*DATA EXTRACT*.
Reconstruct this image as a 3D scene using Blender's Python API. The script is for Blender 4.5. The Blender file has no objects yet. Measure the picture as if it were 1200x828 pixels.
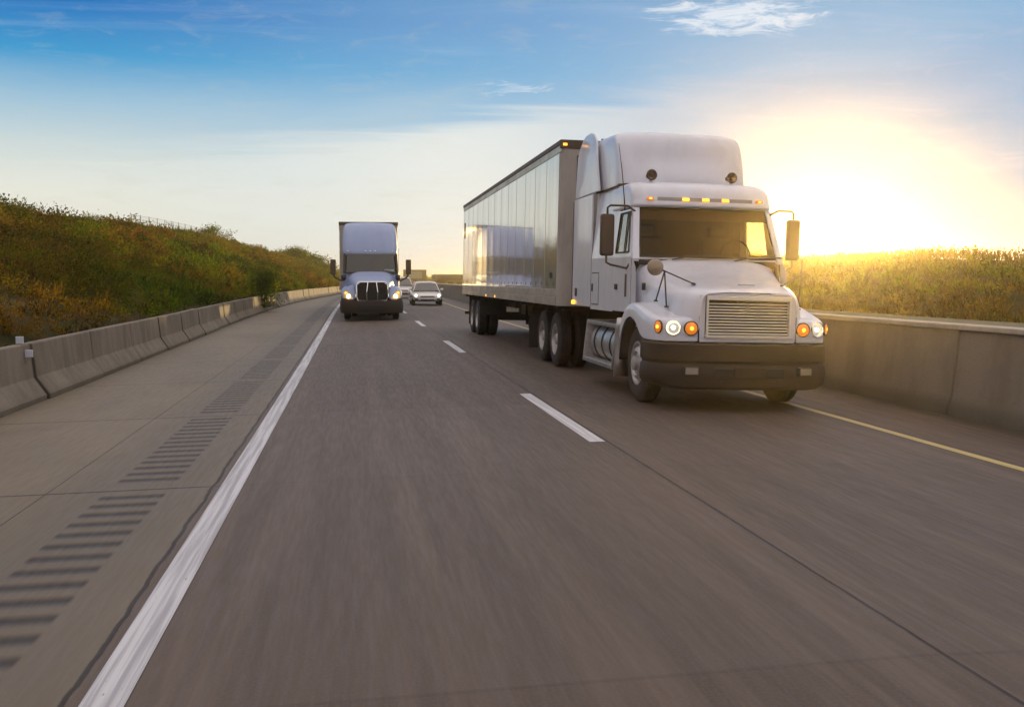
import bpy, math, random
import numpy as np
from math import sin, cos, pi, radians, sqrt, atan, tan
from mathutils import Vector
random.seed(7); rng = np.random.default_rng(7)
S = bpy.context.scene
COL = S.collection

# ------------------------------------------------------------------ camera, sky, sun, exposure
cd = bpy.data.cameras.new('camera'); cam = bpy.data.objects.new('camera', cd); COL.objects.link(cam)
cd.sensor_width = 36; cd.lens = 36.0; cd.clip_start = .1; cd.clip_end = 6000
YAW = math.atan(185/1200); PITCH = -math.atan(84/1200)
cam.location = (0, 0, 1.6); cam.rotation_euler = (pi/2+PITCH, 0, -YAW)
S.camera = cam
S.view_settings.view_transform = 'Standard'; S.view_settings.look = 'None'
S.view_settings.exposure = 0.0; S.view_settings.gamma = 1.0; S.view_settings.use_curve_mapping = False
S.cycles.volume_bounces = 0; S.cycles.max_bounces = 8; S.cycles.transparent_max_bounces = 16

SUN_AZ = math.atan(365/1200) + YAW      # from the road direction (+Y) towards +X
SUN_EL = radians(1.95)
SD = Vector((sin(SUN_AZ)*cos(SUN_EL), cos(SUN_AZ)*cos(SUN_EL), sin(SUN_EL)))

def N(nt, t, **k):
    n = nt.nodes.new(t)
    for a, v in k.items():
        if a.startswith('i_'):
            key = a[2:]; n.inputs[int(key) if key.isdigit() else key].default_value = v
        else: setattr(n, a, v)
    return n
def MATH(nt, op, a, b=None, c=None, clamp=False):
    n = nt.nodes.new('ShaderNodeMath'); n.operation = op; n.use_clamp = clamp
    for i, v in enumerate((a, b, c)):
        if v is None: continue
        if isinstance(v, (int, float)): n.inputs[i].default_value = v
        else: nt.links.new(v, n.inputs[i])
    return n.outputs[0]
def MAPR(nt, v, a, b, c=0., d=1., smooth=True):
    n = nt.nodes.new('ShaderNodeMapRange'); n.interpolation_type = 'SMOOTHSTEP' if smooth else 'LINEAR'
    nt.links.new(v, n.inputs[0])
    for i, x in enumerate((a, b, c, d)): n.inputs[i+1].default_value = x
    return n.outputs[0]
def MIX(nt, f, a, b, mode='MIX'):
    n = nt.nodes.new('ShaderNodeMix'); n.data_type = 'RGBA'; n.blend_type = mode; n.clamp_factor = True
    for i, v in ((0, f), (6, a), (7, b)):
        if isinstance(v, (int, float)): n.inputs[i].default_value = v
        elif isinstance(v, (tuple, list)): n.inputs[i].default_value = (*v, 1) if len(v) == 3 else v
        else: nt.links.new(v, n.inputs[i])
    return n.outputs[2]
def RAMP(nt, v, stops, interp='LINEAR'):
    n = nt.nodes.new('ShaderNodeValToRGB'); cr = n.color_ramp; cr.interpolation = interp
    while len(cr.elements) < len(stops): cr.elements.new(.5)
    for e, (p, c) in zip(cr.elements, stops): e.position = p; e.color = (*c, 1)
    if v is not None: nt.links.new(v, n.inputs[0])
    return n.outputs[0]

W = bpy.data.worlds.new('World'); S.world = W; W.use_nodes = True
nt = W.node_tree; nt.nodes.clear()
tc = N(nt, 'ShaderNodeTexCoord'); sep = N(nt, 'ShaderNodeSeparateXYZ'); nt.links.new(tc.outputs['Generated'], sep.inputs[0])
dz = sep.outputs[2]
el = MATH(nt, 'MULTIPLY', MATH(nt, 'ARCSINE', dz), 180/pi)                       # elevation in degrees
dotn = N(nt, 'ShaderNodeVectorMath', operation='DOT_PRODUCT'); nt.links.new(tc.outputs['Generated'], dotn.inputs[0]); dotn.inputs[1].default_value = SD
ang = MATH(nt, 'MULTIPLY', MATH(nt, 'ARCCOSINE', MATH(nt, 'MINIMUM', dotn.outputs['Value'], 1.0)), 180/pi)
az = MATH(nt, 'MULTIPLY', MATH(nt, 'ARCTAN2', sep.outputs[0], sep.outputs[1]), 180/pi)   # degrees to the right of the road
elr = MATH(nt, 'MULTIPLY', el, 1/30, clamp=True)
left = RAMP(nt, elr, [(0, (.78, .66, .44)), (.06, (.86, .83, .68)), (.15, (.80, .81, .72)), (.23, (.60, .70, .72)),
                      (.31, (.32, .53, .70)), (.38, (.04, .32, .63)), (.46, (.0, .17, .52)), (.60, (.0, .14, .42)), (.95, (.98, .88, .86))])
right = RAMP(nt, elr, [(0, (.10, .16, .16)), (.06, (.06, .24, .42)), (.15, (.06, .28, .58)), (.23, (.04, .28, .62)),
                      (.31, (.03, .30, .66)), (.38, (.04, .32, .66)), (.46, (.04, .30, .63)), (.60, (.0, .15, .44)), (.95, (.98, .88, .86))])
side = MAPR(nt, MATH(nt, 'ABSOLUTE', MATH(nt, 'SUBTRACT', az, 29)), 3, 25, 1, 0)
sky = MIX(nt, side, left, right)
sky = MIX(nt, MATH(nt, 'MULTIPLY', MAPR(nt, az, -18, 8, 0, .50), MAPR(nt, el, 24, 14)), sky, (.26, .50, .74))
# thin cloud: streaks and a pale veil
vm = N(nt, 'ShaderNodeVectorMath', operation='DIVIDE'); nt.links.new(tc.outputs['Generated'], vm.inputs[0])
cz = N(nt, 'ShaderNodeCombineXYZ'); dzc = MATH(nt, 'MAXIMUM', MATH(nt, 'ADD', dz, .05), .02)
for i in range(3): nt.links.new(dzc, cz.inputs[i])
nt.links.new(cz.outputs[0], vm.inputs[1])
mp = N(nt, 'ShaderNodeMapping'); nt.links.new(vm.outputs[0], mp.inputs[0]); mp.inputs['Scale'].default_value = (1.0, .9, 0); mp.inputs['Rotation'].default_value = (0, 0, radians(38))
mp.inputs['Location'].default_value = (3.1, 1.7, 0)
n1 = N(nt, 'ShaderNodeTexNoise', i_Scale=.55, i_Detail=7., i_Roughness=.55, i_Distortion=.4); nt.links.new(mp.outputs[0], n1.inputs['Vector'])
mp2 = N(nt, 'ShaderNodeMapping'); nt.links.new(vm.outputs[0], mp2.inputs[0]); mp2.inputs['Scale'].default_value = (.5, 2.0, 0); mp2.inputs['Rotation'].default_value = (0, 0, radians(20))
n2 = N(nt, 'ShaderNodeTexNoise', i_Scale=1.0, i_Detail=8., i_Roughness=.62, i_Distortion=.6); nt.links.new(mp2.outputs[0], n2.inputs['Vector'])
veil = MAPR(nt, n1.outputs[0], .47, .68)
wisp = MAPR(nt, n2.outputs[0], .54, .74)
vb = MATH(nt, 'ADD', MATH(nt, 'SUBTRACT', MATH(nt, 'ADD', MATH(nt, 'MULTIPLY', az, .125), 8.6), el), MATH(nt, 'MULTIPLY', MATH(nt, 'SUBTRACT', n2.outputs[0], .5), 5.0))
vsheet = MATH(nt, 'MULTIPLY', MAPR(nt, vb, -.4, 1.6), MAPR(nt, az, -16, 6, .22, .82))
sky = MIX(nt, vsheet, sky, MIX(nt, side, (.82, .85, .82), (.10, .34, .64)))
sky = MIX(nt, MATH(nt, 'MULTIPLY', veil, MAPR(nt, el, 5, 13, .28, .06)), sky, MIX(nt, side, (.76, .76, .70), (.45, .58, .78)))
hi = MAPR(nt, el, 5, 12)
sky = MIX(nt, MATH(nt, 'MULTIPLY', MATH(nt, 'MULTIPLY', wisp, hi), .13), sky, (.80, .88, .97))
# a brighter wisp high over the white lorry
def blob(a0, e0, ra, re):
    x = MATH(nt, 'DIVIDE', MATH(nt, 'SUBTRACT', az, a0), ra); y = MATH(nt, 'DIVIDE', MATH(nt, 'SUBTRACT', el, e0), re)
    d = MATH(nt, 'SQRT', MATH(nt, 'ADD', MATH(nt, 'MULTIPLY', x, x), MATH(nt, 'MULTIPLY', y, y)))
    return MAPR(nt, d, 0, 1, 1, 0)
mp3 = N(nt, 'ShaderNodeMapping'); nt.links.new(tc.outputs['Generated'], mp3.inputs[0]); mp3.inputs['Scale'].default_value = (9, 9, 42); mp3.inputs['Rotation'].default_value = (0, radians(4), 0)
n3 = N(nt, 'ShaderNodeTexNoise', i_Scale=2.2, i_Detail=10., i_Roughness=.68, i_Distortion=.9); nt.links.new(mp3.outputs[0], n3.inputs['Vector'])
wb = MATH(nt, 'ADD', blob(21.2, 13.9, 8.5, 2.1), MATH(nt, 'MULTIPLY', blob(9.0, 10.5, 4.5, 1.3), .55))
wb = MAPR(nt, MATH(nt, 'ADD', MATH(nt, 'MULTIPLY', wb, .40), n3.outputs[0]), .69, .92)
sky = MIX(nt, MATH(nt, 'MULTIPLY', wb, .7), sky, (.80, .88, .97))
lowst = MATH(nt, 'MULTIPLY', MAPR(nt, n3.outputs[0], .50, .72), MAPR(nt, el, 1, 9, .30, .15))
sky = MIX(nt, lowst, sky, MIX(nt, side, (.62, .60, .50), (.50, .58, .72)))
# glow round the sun
g1 = MATH(nt, 'EXPONENT', MATH(nt, 'MULTIPLY', ang, -1/1.1)); g2 = MATH(nt, 'EXPONENT', MATH(nt, 'MULTIPLY', ang, -1/5.0))
def scaled(col, f):
    n = N(nt, 'ShaderNodeVectorMath', operation='SCALE'); n.inputs[0].default_value = col; nt.links.new(f, n.inputs['Scale']); return n.outputs[0]
def add(a, b):
    n = N(nt, 'ShaderNodeVectorMath', operation='ADD'); nt.links.new(a, n.inputs[0]); nt.links.new(b, n.inputs[1]); return n.outputs[0]
g0 = MATH(nt, 'EXPONENT', MATH(nt, 'MULTIPLY', ang, -1/.42)); sky = add(sky, scaled((60., 38., 12.), g0)); sky = add(sky, scaled((3., 1.9, .5), g1)); sky = add(sky, scaled((.0, .02, .0), g2))
# unseen sky behind the camera, brightened to light the truck front
back = MAPR(nt, dotn.outputs['Value'], .3, -.7)
back = MATH(nt, 'MULTIPLY', back, MAPR(nt, el, 75, 25))
sky = MIX(nt, back, sky, (.72, .64, .66))
ni = N(nt, 'ShaderNodeTexSky', sky_type='NISHITA', sun_disc=False, sun_elevation=SUN_EL, sun_rotation=SUN_AZ)
bg = N(nt, 'ShaderNodeBackground', i_Strength=1.0); bg2 = N(nt, 'ShaderNodeBackground', i_Strength=.008)
ads = N(nt, 'ShaderNodeAddShader'); out = N(nt, 'ShaderNodeOutputWorld')
nt.links.new(sky, bg.inputs[0]); nt.links.new(ni.outputs[0], bg2.inputs[0])
nt.links.new(bg.outputs[0], ads.inputs[0]); nt.links.new(bg2.outputs[0], ads.inputs[1]); nt.links.new(ads.outputs[0], out.inputs[0])

sl = bpy.data.lights.new('sun', 'SUN'); sl.energy = 5.0; sl.angle = radians(.6); sl.color = (1, .69, .30)
so = bpy.data.objects.new('sun', sl); COL.objects.link(so)
so.rotation_euler = SD.to_track_quat('Z', 'Y').to_euler()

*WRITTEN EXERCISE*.
Search the lines above for the string "objects" and copy each line that has it.

*RESPONSE*.
Reconstruct this image as a 3D scene using Blender's Python API. The script is for Blender 4.5. The Blender file has no objects yet. Measure the picture as if it were 1200x828 pixels.
cd = bpy.data.cameras.new('camera'); cam = bpy.data.objects.new('camera', cd); COL.objects.link(cam)
so = bpy.data.objects.new('sun', sl); COL.objects.link(so)